Madison Square Garden had borne silent witnesses to plenty of dominant Jordan performances before. And while this was viewed by some as a passing of the torch—starting opposite Jordan at the 2 was 19-year-old Laker Kobe Bryant, in his first All-Star appearance—the soon-to-be 35-year-old Jordan wasn’t quite done yet. He established his dominance right from the start, scoring the game's first basket on a fadeaway over the outstretched fingertips of Kevin Garnett. Jordan led all scorers with 23 points, schooling young Bryant a few times in the post with impeccable footwork.
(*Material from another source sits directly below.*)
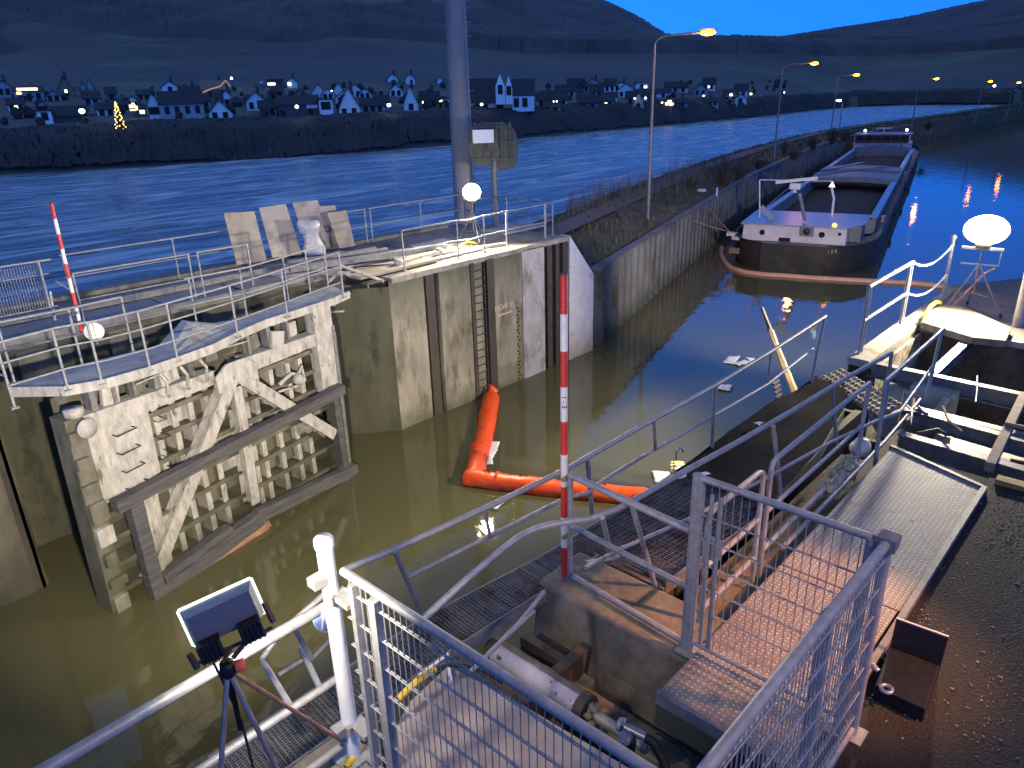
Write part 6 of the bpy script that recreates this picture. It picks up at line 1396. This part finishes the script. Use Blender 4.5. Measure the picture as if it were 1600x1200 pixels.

And while Bryant scored 18 of his own, throwing down a couple of spectacular dunks in the process, Jordan’s East squad took the W, and Jordan won his fifth and final All-Star MVP, his second in three years. He didn’t match his triple-double of the previous year, but his final line of 23 points, eight assists, six rebounds, and three steals in 32 minutes was a fitting one to end his Bulls All-Star appearances on. Bryant? His time would come. Just not yet. At the end of the year, Jordan would retire once again at the top of his craft—another three-peat completed, another MVP trifecta earned.